▸ Short problem:
Read the data and repeat all of it exactly.

▸ Data segment:
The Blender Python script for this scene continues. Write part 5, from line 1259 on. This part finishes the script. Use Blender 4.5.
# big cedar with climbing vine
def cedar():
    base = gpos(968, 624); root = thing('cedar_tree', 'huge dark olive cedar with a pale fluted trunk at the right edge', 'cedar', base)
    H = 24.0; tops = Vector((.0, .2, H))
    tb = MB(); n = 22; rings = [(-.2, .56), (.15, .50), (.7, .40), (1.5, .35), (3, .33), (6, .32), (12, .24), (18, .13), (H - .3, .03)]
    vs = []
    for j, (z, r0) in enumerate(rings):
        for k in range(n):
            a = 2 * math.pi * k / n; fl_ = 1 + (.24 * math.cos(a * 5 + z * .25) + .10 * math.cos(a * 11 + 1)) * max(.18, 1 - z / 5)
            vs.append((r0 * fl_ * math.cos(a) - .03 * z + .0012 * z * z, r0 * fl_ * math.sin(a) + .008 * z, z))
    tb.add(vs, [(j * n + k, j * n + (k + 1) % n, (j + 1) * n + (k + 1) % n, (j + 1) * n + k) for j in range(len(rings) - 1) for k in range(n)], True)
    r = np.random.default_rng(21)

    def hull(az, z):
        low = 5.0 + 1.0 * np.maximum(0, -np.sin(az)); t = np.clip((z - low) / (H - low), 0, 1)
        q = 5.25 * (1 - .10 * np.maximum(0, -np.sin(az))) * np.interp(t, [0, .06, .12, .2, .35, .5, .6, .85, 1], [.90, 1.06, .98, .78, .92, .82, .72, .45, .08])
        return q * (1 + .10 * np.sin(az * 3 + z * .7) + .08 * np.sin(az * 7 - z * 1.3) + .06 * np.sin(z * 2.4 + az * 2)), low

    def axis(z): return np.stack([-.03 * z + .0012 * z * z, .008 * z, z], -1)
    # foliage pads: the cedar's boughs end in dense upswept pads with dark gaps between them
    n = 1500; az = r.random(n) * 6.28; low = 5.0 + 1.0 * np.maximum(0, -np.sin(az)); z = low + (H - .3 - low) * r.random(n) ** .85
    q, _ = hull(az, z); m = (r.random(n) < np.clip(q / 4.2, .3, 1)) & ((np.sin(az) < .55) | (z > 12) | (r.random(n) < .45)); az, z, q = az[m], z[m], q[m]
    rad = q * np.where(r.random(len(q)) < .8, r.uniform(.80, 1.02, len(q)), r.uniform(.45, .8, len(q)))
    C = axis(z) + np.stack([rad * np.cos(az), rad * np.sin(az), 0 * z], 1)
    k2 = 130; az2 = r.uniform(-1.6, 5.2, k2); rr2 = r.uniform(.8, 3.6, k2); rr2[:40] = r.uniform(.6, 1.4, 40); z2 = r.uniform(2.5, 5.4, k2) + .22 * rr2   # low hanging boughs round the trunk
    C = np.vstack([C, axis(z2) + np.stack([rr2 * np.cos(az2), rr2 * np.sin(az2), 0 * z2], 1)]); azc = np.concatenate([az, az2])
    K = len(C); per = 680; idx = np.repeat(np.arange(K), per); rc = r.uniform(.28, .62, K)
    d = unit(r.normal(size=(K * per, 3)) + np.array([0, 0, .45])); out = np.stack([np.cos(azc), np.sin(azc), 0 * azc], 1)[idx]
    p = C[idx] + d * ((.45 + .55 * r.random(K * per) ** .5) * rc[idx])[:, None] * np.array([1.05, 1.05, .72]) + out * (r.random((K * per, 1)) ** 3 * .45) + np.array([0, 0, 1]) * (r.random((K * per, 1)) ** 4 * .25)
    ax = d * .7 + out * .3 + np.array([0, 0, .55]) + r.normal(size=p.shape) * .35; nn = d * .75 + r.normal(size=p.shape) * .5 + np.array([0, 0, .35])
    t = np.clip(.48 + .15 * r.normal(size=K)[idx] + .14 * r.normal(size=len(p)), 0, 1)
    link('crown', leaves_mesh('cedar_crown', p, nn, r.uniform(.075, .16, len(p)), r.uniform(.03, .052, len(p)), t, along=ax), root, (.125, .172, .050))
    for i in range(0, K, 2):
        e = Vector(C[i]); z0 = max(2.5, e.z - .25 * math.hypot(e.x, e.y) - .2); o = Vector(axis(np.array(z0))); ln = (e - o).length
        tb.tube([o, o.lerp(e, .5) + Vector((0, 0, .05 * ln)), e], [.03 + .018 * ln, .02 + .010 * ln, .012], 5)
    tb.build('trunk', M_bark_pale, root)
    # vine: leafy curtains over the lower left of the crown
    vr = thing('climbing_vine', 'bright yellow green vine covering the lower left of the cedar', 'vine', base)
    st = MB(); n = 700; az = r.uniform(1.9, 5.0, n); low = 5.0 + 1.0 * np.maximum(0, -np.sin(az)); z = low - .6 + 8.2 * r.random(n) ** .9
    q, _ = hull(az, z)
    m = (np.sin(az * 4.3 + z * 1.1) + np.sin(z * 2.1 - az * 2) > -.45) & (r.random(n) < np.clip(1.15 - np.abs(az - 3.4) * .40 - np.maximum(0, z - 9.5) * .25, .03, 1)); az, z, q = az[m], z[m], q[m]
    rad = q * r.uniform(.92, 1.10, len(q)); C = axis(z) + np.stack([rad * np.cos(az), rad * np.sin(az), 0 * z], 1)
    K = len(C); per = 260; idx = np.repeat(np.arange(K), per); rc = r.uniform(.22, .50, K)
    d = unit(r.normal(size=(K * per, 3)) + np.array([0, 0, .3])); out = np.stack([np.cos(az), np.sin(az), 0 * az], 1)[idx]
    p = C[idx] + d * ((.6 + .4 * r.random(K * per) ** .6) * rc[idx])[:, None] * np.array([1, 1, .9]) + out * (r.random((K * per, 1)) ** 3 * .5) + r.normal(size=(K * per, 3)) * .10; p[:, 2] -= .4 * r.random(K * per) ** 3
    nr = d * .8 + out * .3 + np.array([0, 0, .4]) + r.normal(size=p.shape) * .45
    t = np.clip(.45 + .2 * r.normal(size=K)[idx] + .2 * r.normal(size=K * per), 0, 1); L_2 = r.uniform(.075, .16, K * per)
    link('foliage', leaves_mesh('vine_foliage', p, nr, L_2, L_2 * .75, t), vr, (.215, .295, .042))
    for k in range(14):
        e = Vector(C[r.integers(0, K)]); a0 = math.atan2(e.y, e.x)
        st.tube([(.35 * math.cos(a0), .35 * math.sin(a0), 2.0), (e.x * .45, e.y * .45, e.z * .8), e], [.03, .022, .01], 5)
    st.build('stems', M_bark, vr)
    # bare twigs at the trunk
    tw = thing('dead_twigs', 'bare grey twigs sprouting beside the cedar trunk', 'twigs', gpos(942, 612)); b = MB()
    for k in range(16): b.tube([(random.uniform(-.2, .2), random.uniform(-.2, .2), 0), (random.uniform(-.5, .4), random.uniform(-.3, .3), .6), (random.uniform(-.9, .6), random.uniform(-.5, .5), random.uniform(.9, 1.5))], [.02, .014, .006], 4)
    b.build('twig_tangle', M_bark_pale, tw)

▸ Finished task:
The Blender Python script for this scene continues. Write part 5, from line 1259 on. This part finishes the script. Use Blender 4.5.
# big cedar with climbing vine
def cedar():
    base = gpos(968, 624); root = thing('cedar_tree', 'huge dark olive cedar with a pale fluted trunk at the right edge', 'cedar', base)
    H = 24.0; tops = Vector((.0, .2, H))
    tb = MB(); n = 22; rings = [(-.2, .56), (.15, .50), (.7, .40), (1.5, .35), (3, .33), (6, .32), (12, .24), (18, .13), (H - .3, .03)]
    vs = []
    for j, (z, r0) in enumerate(rings):
        for k in range(n):
            a = 2 * math.pi * k / n; fl_ = 1 + (.24 * math.cos(a * 5 + z * .25) + .10 * math.cos(a * 11 + 1)) * max(.18, 1 - z / 5)
            vs.append((r0 * fl_ * math.cos(a) - .03 * z + .0012 * z * z, r0 * fl_ * math.sin(a) + .008 * z, z))
    tb.add(vs, [(j * n + k, j * n + (k + 1) % n, (j + 1) * n + (k + 1) % n, (j + 1) * n + k) for j in range(len(rings) - 1) for k in range(n)], True)
    r = np.random.default_rng(21)

    def hull(az, z):
        low = 5.0 + 1.0 * np.maximum(0, -np.sin(az)); t = np.clip((z - low) / (H - low), 0, 1)
        q = 5.25 * (1 - .10 * np.maximum(0, -np.sin(az))) * np.interp(t, [0, .06, .12, .2, .35, .5, .6, .85, 1], [.90, 1.06, .98, .78, .92, .82, .72, .45, .08])
        return q * (1 + .10 * np.sin(az * 3 + z * .7) + .08 * np.sin(az * 7 - z * 1.3) + .06 * np.sin(z * 2.4 + az * 2)), low

    def axis(z): return np.stack([-.03 * z + .0012 * z * z, .008 * z, z], -1)
    # foliage pads: the cedar's boughs end in dense upswept pads with dark gaps between them
    n = 1500; az = r.random(n) * 6.28; low = 5.0 + 1.0 * np.maximum(0, -np.sin(az)); z = low + (H - .3 - low) * r.random(n) ** .85
    q, _ = hull(az, z); m = (r.random(n) < np.clip(q / 4.2, .3, 1)) & ((np.sin(az) < .55) | (z > 12) | (r.random(n) < .45)); az, z, q = az[m], z[m], q[m]
    rad = q * np.where(r.random(len(q)) < .8, r.uniform(.80, 1.02, len(q)), r.uniform(.45, .8, len(q)))
    C = axis(z) + np.stack([rad * np.cos(az), rad * np.sin(az), 0 * z], 1)
    k2 = 130; az2 = r.uniform(-1.6, 5.2, k2); rr2 = r.uniform(.8, 3.6, k2); rr2[:40] = r.uniform(.6, 1.4, 40); z2 = r.uniform(2.5, 5.4, k2) + .22 * rr2   # low hanging boughs round the trunk
    C = np.vstack([C, axis(z2) + np.stack([rr2 * np.cos(az2), rr2 * np.sin(az2), 0 * z2], 1)]); azc = np.concatenate([az, az2])
    K = len(C); per = 680; idx = np.repeat(np.arange(K), per); rc = r.uniform(.28, .62, K)
    d = unit(r.normal(size=(K * per, 3)) + np.array([0, 0, .45])); out = np.stack([np.cos(azc), np.sin(azc), 0 * azc], 1)[idx]
    p = C[idx] + d * ((.45 + .55 * r.random(K * per) ** .5) * rc[idx])[:, None] * np.array([1.05, 1.05, .72]) + out * (r.random((K * per, 1)) ** 3 * .45) + np.array([0, 0, 1]) * (r.random((K * per, 1)) ** 4 * .25)
    ax = d * .7 + out * .3 + np.array([0, 0, .55]) + r.normal(size=p.shape) * .35; nn = d * .75 + r.normal(size=p.shape) * .5 + np.array([0, 0, .35])
    t = np.clip(.48 + .15 * r.normal(size=K)[idx] + .14 * r.normal(size=len(p)), 0, 1)
    link('crown', leaves_mesh('cedar_crown', p, nn, r.uniform(.075, .16, len(p)), r.uniform(.03, .052, len(p)), t, along=ax), root, (.125, .172, .050))
    for i in range(0, K, 2):
        e = Vector(C[i]); z0 = max(2.5, e.z - .25 * math.hypot(e.x, e.y) - .2); o = Vector(axis(np.array(z0))); ln = (e - o).length
        tb.tube([o, o.lerp(e, .5) + Vector((0, 0, .05 * ln)), e], [.03 + .018 * ln, .02 + .010 * ln, .012], 5)
    tb.build('trunk', M_bark_pale, root)
    # vine: leafy curtains over the lower left of the crown
    vr = thing('climbing_vine', 'bright yellow green vine covering the lower left of the cedar', 'vine', base)
    st = MB(); n = 700; az = r.uniform(1.9, 5.0, n); low = 5.0 + 1.0 * np.maximum(0, -np.sin(az)); z = low - .6 + 8.2 * r.random(n) ** .9
    q, _ = hull(az, z)
    m = (np.sin(az * 4.3 + z * 1.1) + np.sin(z * 2.1 - az * 2) > -.45) & (r.random(n) < np.clip(1.15 - np.abs(az - 3.4) * .40 - np.maximum(0, z - 9.5) * .25, .03, 1)); az, z, q = az[m], z[m], q[m]
    rad = q * r.uniform(.92, 1.10, len(q)); C = axis(z) + np.stack([rad * np.cos(az), rad * np.sin(az), 0 * z], 1)
    K = len(C); per = 260; idx = np.repeat(np.arange(K), per); rc = r.uniform(.22, .50, K)
    d = unit(r.normal(size=(K * per, 3)) + np.array([0, 0, .3])); out = np.stack([np.cos(az), np.sin(az), 0 * az], 1)[idx]
    p = C[idx] + d * ((.6 + .4 * r.random(K * per) ** .6) * rc[idx])[:, None] * np.array([1, 1, .9]) + out * (r.random((K * per, 1)) ** 3 * .5) + r.normal(size=(K * per, 3)) * .10; p[:, 2] -= .4 * r.random(K * per) ** 3
    nr = d * .8 + out * .3 + np.array([0, 0, .4]) + r.normal(size=p.shape) * .45
    t = np.clip(.45 + .2 * r.normal(size=K)[idx] + .2 * r.normal(size=K * per), 0, 1); L_2 = r.uniform(.075, .16, K * per)
    link('foliage', leaves_mesh('vine_foliage', p, nr, L_2, L_2 * .75, t), vr, (.215, .295, .042))
    for k in range(14):
        e = Vector(C[r.integers(0, K)]); a0 = math.atan2(e.y, e.x)
        st.tube([(.35 * math.cos(a0), .35 * math.sin(a0), 2.0), (e.x * .45, e.y * .45, e.z * .8), e], [.03, .022, .01], 5)
    st.build('stems', M_bark, vr)
    # bare twigs at the trunk
    tw = thing('dead_twigs', 'bare grey twigs sprouting beside the cedar trunk', 'twigs', gpos(942, 612)); b = MB()
    for k in range(16): b.tube([(random.uniform(-.2, .2), random.uniform(-.2, .2), 0), (random.uniform(-.5, .4), random.uniform(-.3, .3), .6), (random.uniform(-.9, .6), random.uniform(-.5, .5), random.uniform(.9, 1.5))], [.02, .014, .006], 4)
    b.build('twig_tangle', M_bark_pale, tw)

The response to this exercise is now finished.